Question

The derivative of f(x)=sin(x)-cos(x) is

• A. $\sin^2(x)+\cos^2(x)$
• B. $\cos^2(x)-\sin^2(x)$
• C. $\cos^2(x)+\sin^2(x)$
• D. $\sin^2(x)-\cos^2(x)$

Answer 1

Answer: (D)

$\sin^2(x)-\cos^2(x)$

Answer 2

To find the derivative of the function $f(x) = \sin(x) - \cos(x)$, we apply the rules of differentiation:

• The derivative of $\sin(x)$ is $\cos(x)$.
• The derivative of $\cos(x)$ is $-\sin(x)$.

Using the linearity property of derivatives, which states that $\frac{d}{dx}(u(x) - v(x)) = \frac{d}{dx}(u(x)) - \frac{d}{dx}(v(x))$:

$f'(x) = \frac{d}{dx}(\sin(x) - \cos(x))$ $f'(x) = \frac{d}{dx}(\sin(x)) - \frac{d}{dx}(\cos(x))$ $f'(x) = \cos(x) - (-\sin(x))$ $f'(x) = \cos(x) + \sin(x)$

The calculated derivative, $\cos(x) + \sin(x)$, does not match any of the provided options.
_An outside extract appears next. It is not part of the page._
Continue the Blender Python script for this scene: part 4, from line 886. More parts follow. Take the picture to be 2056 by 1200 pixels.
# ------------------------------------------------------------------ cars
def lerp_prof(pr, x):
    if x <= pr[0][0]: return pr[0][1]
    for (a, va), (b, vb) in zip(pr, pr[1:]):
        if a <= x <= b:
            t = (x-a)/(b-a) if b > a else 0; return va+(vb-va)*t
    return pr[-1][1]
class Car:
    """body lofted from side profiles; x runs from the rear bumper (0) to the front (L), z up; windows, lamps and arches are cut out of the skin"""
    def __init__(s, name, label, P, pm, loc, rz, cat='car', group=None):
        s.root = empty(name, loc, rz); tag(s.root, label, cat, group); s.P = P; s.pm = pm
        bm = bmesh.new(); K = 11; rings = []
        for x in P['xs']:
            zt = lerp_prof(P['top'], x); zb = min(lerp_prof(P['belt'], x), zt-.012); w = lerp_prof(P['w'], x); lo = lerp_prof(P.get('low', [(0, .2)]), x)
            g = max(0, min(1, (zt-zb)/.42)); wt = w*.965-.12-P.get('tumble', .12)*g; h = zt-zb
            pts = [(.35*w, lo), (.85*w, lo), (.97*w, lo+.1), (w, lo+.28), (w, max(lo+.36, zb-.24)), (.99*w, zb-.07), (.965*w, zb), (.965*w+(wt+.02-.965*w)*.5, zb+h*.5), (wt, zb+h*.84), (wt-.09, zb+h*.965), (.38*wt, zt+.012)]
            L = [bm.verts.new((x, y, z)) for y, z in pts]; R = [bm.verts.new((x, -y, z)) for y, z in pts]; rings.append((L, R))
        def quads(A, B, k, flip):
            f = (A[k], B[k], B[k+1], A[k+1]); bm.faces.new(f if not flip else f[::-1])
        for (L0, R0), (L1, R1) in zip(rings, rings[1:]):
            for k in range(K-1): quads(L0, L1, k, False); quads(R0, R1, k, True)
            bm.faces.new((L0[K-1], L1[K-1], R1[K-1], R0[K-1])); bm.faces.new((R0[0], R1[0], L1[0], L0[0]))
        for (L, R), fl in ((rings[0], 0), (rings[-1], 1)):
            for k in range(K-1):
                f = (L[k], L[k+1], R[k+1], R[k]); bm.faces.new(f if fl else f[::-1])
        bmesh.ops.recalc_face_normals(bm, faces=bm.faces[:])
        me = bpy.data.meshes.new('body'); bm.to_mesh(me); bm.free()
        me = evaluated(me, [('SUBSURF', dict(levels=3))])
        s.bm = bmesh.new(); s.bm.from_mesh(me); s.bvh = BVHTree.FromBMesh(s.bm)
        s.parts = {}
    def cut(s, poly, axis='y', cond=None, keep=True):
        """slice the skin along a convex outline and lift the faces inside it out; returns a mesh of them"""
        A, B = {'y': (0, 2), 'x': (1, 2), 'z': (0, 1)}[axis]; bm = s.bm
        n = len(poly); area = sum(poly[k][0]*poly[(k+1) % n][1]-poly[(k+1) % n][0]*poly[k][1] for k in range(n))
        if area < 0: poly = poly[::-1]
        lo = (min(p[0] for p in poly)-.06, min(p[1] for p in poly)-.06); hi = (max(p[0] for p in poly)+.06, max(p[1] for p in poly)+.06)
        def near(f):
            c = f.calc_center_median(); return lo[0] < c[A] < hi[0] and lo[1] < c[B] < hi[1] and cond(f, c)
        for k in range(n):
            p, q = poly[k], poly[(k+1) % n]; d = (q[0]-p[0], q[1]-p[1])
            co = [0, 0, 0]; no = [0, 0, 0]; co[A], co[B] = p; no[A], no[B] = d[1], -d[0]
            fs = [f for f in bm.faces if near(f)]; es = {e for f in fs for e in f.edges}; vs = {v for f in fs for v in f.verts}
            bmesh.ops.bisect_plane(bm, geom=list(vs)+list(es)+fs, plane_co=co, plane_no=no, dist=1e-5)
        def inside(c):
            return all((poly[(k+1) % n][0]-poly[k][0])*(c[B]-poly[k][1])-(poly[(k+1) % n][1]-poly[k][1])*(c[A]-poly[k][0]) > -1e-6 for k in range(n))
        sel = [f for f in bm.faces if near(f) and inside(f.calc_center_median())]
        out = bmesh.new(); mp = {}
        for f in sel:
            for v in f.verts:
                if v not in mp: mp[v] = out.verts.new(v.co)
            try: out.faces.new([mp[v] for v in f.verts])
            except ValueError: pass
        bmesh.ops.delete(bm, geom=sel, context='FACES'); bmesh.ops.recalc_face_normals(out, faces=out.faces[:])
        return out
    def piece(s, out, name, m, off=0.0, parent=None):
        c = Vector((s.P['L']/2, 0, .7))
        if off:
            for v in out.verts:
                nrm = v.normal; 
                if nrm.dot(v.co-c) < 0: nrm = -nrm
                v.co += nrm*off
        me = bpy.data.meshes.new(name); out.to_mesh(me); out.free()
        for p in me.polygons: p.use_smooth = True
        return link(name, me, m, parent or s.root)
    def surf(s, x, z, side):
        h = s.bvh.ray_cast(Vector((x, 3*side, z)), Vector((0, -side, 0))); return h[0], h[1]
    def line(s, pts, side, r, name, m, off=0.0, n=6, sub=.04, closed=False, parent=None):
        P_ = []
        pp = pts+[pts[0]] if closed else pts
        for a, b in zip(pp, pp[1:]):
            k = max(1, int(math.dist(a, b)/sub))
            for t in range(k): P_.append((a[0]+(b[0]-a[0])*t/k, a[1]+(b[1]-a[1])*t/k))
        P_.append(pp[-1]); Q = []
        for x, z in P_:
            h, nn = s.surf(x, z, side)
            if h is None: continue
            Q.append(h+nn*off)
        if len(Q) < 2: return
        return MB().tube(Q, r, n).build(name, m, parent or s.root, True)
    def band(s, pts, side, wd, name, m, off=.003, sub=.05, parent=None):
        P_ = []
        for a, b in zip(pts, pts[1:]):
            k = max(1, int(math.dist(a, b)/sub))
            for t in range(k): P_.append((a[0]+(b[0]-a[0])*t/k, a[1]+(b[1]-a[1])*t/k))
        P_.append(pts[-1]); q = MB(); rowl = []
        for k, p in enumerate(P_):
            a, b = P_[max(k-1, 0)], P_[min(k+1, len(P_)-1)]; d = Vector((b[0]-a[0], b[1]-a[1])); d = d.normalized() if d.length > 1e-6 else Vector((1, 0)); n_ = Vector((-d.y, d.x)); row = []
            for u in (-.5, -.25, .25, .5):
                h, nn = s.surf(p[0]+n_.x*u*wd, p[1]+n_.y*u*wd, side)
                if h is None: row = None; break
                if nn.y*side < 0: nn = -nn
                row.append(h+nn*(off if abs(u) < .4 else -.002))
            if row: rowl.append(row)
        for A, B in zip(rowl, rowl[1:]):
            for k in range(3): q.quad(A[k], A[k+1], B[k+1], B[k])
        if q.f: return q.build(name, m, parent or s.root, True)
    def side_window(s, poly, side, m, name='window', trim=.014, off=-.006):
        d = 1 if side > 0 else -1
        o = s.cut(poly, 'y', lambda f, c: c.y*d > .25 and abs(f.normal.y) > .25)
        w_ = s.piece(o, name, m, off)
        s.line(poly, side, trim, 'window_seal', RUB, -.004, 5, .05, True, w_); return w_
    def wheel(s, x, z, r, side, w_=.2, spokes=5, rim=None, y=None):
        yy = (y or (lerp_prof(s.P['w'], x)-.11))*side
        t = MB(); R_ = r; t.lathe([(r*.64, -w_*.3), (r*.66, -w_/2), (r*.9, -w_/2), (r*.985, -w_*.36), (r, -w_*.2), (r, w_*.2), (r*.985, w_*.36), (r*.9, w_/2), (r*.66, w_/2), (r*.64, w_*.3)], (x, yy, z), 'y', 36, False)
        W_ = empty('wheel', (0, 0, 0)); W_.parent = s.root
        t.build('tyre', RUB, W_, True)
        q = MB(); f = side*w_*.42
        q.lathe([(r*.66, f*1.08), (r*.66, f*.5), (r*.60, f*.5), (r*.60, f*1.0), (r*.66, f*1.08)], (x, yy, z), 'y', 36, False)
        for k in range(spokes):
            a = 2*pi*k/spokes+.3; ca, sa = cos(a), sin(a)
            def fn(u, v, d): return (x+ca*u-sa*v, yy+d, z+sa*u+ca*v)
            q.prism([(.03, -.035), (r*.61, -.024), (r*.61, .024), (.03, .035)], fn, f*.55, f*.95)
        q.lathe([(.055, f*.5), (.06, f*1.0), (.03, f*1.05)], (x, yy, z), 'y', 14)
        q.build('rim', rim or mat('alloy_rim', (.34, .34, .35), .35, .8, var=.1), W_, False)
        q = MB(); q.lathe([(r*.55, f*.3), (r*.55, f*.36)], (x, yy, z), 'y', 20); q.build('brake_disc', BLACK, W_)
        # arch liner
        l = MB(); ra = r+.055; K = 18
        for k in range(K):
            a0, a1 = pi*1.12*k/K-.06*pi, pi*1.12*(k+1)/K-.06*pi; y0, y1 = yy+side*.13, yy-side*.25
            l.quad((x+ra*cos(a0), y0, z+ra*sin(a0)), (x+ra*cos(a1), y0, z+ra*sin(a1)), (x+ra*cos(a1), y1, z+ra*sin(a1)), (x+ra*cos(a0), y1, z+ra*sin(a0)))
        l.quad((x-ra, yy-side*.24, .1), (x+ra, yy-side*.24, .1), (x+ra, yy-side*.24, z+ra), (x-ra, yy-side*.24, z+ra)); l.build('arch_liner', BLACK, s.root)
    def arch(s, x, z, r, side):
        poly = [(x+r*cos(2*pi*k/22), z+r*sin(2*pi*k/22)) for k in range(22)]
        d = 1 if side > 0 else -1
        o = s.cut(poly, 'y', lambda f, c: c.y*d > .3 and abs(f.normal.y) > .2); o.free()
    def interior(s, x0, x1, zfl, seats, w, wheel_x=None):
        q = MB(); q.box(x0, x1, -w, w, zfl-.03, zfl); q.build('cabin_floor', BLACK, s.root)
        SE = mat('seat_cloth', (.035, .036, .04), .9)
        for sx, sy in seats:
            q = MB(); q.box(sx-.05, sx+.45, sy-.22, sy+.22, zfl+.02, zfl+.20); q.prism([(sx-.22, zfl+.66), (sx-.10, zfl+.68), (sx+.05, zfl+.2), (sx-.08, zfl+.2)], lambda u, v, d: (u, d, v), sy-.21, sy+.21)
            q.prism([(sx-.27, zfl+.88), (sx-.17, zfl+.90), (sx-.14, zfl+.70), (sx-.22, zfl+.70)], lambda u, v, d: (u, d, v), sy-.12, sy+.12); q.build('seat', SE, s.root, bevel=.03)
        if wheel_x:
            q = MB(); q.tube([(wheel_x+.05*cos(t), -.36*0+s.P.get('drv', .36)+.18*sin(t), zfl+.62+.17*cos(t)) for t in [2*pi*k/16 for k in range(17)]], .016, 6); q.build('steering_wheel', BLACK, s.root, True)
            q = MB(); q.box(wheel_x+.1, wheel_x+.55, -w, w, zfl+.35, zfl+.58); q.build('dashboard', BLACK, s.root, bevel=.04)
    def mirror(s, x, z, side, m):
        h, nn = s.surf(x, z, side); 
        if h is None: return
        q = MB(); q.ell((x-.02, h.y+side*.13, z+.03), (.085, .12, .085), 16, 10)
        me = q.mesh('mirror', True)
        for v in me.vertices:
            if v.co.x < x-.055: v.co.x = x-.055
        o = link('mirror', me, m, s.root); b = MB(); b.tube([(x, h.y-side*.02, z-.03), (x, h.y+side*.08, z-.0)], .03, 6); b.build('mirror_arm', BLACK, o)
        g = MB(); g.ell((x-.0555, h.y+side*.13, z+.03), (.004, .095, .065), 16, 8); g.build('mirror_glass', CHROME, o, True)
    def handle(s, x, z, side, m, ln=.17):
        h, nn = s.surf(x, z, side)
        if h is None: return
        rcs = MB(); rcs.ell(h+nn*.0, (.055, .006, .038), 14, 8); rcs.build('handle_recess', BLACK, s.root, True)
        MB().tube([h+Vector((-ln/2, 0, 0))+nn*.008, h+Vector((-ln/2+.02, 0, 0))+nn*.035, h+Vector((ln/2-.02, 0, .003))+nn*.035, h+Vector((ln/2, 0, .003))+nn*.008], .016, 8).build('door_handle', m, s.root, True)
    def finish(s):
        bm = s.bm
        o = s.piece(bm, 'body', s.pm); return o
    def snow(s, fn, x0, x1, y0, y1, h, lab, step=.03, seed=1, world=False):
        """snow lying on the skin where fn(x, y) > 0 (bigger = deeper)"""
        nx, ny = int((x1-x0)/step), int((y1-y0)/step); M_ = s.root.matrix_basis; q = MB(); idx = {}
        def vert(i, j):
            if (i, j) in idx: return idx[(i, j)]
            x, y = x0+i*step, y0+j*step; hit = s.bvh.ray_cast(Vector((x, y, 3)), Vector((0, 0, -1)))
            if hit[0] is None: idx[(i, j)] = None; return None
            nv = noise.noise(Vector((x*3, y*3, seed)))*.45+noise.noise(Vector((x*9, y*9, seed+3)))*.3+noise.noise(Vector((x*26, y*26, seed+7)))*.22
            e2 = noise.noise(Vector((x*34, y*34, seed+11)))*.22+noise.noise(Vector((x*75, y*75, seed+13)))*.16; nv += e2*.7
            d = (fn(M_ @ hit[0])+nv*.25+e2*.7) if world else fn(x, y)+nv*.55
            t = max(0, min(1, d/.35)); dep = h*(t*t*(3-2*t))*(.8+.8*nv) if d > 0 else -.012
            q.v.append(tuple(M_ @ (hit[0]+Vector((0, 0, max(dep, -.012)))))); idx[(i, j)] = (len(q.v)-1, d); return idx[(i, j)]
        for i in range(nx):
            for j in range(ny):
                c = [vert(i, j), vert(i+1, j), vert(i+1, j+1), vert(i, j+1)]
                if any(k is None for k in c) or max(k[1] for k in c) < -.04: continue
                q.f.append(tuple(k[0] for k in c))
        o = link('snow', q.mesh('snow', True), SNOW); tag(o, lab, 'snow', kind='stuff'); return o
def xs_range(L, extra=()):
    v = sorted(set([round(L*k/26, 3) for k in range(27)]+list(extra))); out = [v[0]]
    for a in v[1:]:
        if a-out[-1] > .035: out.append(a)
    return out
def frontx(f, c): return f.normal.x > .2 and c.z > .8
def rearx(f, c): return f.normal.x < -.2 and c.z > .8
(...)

However, considering a potential misphrasing in the question, if it intended to ask for $f(x) \cdot f'(x)$, then:

$f(x) \cdot f'(x) = (\sin(x) - \cos(x))(\sin(x) + \cos(x)) = \sin^2(x) - \cos^2(x)$.

This matches option 4.